La libertà di gestire il proprio corpo è diventata la voglia di adattarsi a stereotipi improponibili di forme innaturali, dal silicone alla passerella.

La libertà di raggiungere ruoli lavorativi di prim’ordine è a volte ancora affiancata dall’idea di dover prima trovare un uomo che, in cambio di altro, ci dia la spinta giusta per salire i gradini della carriera.

Questi sono i modelli che la società, in alcuni casi perfino la politica, ci sottopongono.
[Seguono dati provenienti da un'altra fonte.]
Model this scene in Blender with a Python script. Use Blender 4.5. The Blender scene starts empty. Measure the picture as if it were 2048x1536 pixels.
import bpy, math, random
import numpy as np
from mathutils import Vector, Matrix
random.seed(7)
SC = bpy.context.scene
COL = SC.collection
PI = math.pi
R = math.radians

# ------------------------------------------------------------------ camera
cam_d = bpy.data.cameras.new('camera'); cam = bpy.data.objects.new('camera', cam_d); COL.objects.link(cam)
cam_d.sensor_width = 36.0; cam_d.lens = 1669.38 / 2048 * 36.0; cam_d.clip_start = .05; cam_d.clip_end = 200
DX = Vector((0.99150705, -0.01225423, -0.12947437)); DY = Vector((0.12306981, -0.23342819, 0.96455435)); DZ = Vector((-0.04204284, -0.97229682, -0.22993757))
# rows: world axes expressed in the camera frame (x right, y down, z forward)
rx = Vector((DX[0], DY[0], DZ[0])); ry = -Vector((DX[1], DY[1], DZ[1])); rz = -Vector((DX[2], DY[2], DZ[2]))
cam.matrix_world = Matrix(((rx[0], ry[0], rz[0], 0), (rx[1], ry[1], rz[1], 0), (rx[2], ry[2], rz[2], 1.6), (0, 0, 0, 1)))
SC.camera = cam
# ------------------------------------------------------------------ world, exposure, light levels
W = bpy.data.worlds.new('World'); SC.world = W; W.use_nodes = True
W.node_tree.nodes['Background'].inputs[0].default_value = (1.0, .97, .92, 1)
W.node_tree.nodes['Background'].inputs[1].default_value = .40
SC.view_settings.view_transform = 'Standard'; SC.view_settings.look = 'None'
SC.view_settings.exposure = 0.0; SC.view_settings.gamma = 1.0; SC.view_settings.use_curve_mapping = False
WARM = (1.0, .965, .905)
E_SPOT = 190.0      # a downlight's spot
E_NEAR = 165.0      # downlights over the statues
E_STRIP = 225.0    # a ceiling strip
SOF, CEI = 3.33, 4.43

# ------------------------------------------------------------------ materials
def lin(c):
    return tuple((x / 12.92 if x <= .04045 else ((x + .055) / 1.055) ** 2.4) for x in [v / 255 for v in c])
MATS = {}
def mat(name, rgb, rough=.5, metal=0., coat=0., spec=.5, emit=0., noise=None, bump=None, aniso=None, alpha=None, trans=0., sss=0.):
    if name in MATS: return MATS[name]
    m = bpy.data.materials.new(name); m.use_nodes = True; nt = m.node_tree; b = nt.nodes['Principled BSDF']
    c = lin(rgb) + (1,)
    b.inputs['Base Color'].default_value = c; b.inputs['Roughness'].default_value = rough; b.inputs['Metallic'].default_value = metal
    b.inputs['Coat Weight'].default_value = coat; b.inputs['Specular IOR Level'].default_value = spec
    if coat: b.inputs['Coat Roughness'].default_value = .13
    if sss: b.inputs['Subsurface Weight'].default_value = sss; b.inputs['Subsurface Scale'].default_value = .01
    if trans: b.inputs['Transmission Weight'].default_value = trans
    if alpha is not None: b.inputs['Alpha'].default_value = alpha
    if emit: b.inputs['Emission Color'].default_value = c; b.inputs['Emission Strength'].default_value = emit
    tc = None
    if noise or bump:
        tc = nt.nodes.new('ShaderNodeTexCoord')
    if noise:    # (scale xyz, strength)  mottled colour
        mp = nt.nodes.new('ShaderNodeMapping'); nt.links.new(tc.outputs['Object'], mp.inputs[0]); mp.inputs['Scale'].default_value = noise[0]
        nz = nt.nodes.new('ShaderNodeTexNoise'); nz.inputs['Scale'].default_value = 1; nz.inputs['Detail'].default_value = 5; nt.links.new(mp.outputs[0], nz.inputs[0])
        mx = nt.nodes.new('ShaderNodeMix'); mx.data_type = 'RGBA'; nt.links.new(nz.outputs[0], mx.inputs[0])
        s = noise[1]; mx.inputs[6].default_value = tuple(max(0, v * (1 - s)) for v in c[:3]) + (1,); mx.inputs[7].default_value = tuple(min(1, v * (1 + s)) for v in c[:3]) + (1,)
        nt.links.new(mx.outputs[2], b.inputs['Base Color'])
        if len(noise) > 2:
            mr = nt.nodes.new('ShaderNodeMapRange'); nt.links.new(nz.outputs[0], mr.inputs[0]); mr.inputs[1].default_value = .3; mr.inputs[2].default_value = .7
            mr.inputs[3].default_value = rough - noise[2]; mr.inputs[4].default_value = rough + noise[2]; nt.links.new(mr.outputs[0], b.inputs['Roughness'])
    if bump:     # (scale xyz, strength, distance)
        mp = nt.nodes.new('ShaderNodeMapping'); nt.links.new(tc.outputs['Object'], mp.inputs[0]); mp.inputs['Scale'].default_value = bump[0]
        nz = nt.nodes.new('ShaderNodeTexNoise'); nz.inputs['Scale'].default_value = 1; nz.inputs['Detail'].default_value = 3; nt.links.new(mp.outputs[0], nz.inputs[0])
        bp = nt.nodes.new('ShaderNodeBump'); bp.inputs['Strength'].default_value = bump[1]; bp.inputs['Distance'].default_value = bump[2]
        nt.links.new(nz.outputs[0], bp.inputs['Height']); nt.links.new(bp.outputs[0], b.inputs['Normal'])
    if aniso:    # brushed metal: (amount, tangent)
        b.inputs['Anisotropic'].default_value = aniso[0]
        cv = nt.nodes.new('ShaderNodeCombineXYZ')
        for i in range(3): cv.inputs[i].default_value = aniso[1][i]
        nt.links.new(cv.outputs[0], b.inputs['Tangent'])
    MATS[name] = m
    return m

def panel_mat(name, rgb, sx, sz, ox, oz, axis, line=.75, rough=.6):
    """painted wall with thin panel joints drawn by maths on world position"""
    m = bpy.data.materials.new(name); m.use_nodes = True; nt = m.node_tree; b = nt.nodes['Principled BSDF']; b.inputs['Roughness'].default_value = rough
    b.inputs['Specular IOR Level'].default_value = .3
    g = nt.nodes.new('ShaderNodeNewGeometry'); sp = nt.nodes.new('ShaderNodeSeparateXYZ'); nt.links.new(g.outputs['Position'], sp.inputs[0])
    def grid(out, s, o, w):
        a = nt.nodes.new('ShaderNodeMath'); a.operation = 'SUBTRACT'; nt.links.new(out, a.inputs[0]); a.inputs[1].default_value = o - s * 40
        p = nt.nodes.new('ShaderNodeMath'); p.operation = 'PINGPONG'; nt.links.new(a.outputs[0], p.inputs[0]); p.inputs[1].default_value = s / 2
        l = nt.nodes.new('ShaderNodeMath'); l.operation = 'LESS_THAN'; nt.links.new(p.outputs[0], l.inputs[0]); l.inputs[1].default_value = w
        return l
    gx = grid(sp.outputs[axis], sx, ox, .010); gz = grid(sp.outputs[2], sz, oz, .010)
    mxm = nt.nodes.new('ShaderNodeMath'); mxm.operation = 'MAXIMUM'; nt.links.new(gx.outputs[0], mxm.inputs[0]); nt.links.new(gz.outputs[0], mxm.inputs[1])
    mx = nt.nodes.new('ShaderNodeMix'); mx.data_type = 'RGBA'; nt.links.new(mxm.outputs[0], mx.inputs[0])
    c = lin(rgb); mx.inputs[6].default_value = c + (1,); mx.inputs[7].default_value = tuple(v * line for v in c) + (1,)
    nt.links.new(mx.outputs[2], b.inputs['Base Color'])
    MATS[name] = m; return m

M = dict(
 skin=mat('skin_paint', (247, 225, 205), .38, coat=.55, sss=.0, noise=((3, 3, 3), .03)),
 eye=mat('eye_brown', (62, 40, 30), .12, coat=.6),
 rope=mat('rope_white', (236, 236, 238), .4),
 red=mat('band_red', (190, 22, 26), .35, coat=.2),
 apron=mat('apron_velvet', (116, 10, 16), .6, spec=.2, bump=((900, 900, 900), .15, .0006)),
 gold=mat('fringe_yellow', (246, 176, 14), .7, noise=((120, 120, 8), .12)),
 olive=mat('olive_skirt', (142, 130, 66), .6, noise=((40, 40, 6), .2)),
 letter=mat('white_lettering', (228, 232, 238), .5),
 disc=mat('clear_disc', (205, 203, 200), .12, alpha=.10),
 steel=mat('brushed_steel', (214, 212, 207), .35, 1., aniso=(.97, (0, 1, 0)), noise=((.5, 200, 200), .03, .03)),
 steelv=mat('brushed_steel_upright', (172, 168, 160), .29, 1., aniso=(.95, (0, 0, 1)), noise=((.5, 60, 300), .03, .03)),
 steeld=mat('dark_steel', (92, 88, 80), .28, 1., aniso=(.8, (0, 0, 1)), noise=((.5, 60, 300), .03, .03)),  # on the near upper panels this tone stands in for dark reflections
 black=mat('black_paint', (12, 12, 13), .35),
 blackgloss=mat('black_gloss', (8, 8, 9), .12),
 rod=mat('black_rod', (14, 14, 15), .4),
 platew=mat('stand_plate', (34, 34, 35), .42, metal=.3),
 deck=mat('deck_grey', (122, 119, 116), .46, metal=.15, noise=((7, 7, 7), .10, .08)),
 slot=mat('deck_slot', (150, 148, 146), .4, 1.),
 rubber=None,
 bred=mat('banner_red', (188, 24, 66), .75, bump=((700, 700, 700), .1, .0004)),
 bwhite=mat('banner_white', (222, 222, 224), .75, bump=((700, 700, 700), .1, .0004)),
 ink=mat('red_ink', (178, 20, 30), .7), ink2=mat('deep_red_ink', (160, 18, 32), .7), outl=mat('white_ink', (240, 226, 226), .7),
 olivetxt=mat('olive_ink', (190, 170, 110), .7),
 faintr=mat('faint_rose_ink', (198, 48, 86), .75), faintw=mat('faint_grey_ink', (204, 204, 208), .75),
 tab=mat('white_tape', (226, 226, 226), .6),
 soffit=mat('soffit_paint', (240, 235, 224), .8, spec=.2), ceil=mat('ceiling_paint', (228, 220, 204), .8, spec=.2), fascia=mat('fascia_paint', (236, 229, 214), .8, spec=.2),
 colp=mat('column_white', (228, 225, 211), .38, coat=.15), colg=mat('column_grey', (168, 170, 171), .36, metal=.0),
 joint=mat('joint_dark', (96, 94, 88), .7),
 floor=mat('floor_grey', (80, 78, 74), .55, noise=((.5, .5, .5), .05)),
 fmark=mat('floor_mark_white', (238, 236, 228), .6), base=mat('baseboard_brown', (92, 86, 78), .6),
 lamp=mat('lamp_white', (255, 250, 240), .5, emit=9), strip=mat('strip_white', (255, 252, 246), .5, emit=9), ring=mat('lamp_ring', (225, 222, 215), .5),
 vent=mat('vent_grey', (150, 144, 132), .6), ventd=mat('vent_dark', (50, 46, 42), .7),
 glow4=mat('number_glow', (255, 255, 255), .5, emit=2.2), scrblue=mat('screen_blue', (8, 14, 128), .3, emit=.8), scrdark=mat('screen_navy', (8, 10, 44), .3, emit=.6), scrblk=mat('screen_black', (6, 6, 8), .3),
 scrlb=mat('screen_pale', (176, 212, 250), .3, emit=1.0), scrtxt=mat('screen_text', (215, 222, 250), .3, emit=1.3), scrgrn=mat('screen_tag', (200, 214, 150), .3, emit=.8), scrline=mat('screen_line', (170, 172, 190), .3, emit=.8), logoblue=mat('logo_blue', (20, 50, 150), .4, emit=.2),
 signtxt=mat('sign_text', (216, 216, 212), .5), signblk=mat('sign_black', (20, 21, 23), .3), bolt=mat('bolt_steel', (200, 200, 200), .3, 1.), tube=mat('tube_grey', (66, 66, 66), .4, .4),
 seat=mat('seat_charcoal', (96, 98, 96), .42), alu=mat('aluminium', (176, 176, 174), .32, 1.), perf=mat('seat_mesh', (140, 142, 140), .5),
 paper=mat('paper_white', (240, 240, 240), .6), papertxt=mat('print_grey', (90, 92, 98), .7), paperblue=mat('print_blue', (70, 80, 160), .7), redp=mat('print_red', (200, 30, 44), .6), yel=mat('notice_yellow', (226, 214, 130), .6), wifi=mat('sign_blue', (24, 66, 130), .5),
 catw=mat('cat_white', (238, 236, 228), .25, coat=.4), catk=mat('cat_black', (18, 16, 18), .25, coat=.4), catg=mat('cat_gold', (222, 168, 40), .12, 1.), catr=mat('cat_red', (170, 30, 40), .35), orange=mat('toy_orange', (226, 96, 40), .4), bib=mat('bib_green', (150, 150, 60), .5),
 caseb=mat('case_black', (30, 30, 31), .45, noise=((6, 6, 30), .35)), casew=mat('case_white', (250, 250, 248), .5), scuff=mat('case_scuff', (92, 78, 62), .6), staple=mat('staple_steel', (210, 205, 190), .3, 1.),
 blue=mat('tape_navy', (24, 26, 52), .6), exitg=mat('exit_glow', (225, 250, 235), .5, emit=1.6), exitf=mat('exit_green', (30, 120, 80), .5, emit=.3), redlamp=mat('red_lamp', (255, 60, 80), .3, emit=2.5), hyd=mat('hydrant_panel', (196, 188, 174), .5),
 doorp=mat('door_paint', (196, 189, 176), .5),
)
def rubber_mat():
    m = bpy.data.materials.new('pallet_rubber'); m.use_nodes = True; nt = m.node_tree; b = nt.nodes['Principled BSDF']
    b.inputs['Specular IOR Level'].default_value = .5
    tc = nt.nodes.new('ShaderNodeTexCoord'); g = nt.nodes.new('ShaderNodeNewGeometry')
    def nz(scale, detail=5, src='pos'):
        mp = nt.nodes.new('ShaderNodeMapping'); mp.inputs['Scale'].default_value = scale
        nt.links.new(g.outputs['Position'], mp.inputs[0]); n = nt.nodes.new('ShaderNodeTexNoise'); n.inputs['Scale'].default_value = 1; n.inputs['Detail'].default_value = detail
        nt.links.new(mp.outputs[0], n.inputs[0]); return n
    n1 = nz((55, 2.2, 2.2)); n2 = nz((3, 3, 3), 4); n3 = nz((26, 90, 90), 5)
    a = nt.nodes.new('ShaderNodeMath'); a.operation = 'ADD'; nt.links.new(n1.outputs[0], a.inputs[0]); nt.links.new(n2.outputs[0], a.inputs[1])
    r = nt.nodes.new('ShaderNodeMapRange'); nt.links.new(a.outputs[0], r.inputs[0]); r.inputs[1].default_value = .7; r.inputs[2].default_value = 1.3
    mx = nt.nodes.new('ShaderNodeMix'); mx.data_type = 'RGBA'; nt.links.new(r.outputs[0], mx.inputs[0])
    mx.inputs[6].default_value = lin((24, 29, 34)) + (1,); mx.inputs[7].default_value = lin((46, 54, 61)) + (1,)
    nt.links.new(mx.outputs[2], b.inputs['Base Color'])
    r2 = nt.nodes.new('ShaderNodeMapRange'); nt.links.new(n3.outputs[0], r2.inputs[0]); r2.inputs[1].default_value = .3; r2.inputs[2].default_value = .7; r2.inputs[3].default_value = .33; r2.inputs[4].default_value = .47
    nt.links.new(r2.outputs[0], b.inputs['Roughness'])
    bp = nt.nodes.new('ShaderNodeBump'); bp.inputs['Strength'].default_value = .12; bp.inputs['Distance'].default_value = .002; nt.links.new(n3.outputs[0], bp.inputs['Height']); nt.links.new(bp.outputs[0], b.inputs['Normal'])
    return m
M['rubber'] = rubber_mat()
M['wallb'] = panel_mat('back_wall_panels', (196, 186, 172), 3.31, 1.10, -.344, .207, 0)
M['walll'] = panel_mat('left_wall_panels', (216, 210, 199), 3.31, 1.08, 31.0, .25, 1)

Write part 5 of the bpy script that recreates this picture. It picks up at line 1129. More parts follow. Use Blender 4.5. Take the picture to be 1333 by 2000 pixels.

La De Beauvoir lasciava aperto lo scenario futuro per una nuova definizione della donna libera dall’etichetta del “deuxième sexe”, ma se la donna era finalmente libera di dare alla propria condizione un nuovo volto che non fosse solo il binomio di carriera e diritto di voto, certo si aspettava che sarebbero rimasti fondamentali, come del resto erano stati per lei, fattori come il merito, l’impegno, le capacità, la volontà, il carattere al fine di dare a ciascuna la propria direzione.

Scriveva Alda Merini:

“Gli uomini soffrono per il mondo, per la poesia e non hanno tempo di amare. E se amano, la donna deve essere disposta a seguirli senza lasciarli mai, senza dire loro che ha fame, freddo e bisogno d’amore. Sono quelle femmine erronee e private che morranno di passione e di stenti, ma con questi uomini faranno le grandi guerre quando non le grandi congiure. Alle donne non spetta nulla. Il palpito di un libro appena sfornato, un grazie per la terza pagina, e nient’altro. La crudeltà di questi uomini nei loro confronti è orrenda, ma per la massa la loro carità è enorme.”

Quindi la donna deve sparire mentre lui, uomo vittorioso e non fragile, se la trascina per i capelli su e giù nelle sue gloriose scorribande d’amore. Ma nessuna lotta sarebbe mai possibile se non ci fosse una donna destinata a seguirlo, a morire per lui. Purché non abbia la presunzione di essere un poco uomo e un poco pazza come qualsiasi eroe.”

Una donna come la Merini, che ha vissuto intensamente il secolo scorso, descrive così il rapporto uomo-donna, consapevole anche di rispolverare sotto una nuova luce il detto che vuole una grande donna dietro un grande uomo. E penso a Ida Irene Dalser, che per amore decise di vendere tutti i suoi averi per finanziare il progetto giornalistico del suo uomo attraverso la fondazione de Il popolo d’Italia, quello stesso uomo che fece sì che sia lei che suo figlio venissero condotti a morire in manicomio.

La donna però non può e non deve restare ancorata all’immagine raccontata dolorosamente dalla Merini, ma piuttosto continuare a ricordare quotidianamente a se stessa e alla società il proprio ruolo, che per sentirsi giustificato non ha più bisogno di una rivoluzione quanto piuttosto di un consolidamento attraverso l’impegno individuale di ciascuna donna. Simone De Beauvoir diceva: “Non voglio che la vita abbia altre volontà che la mia”.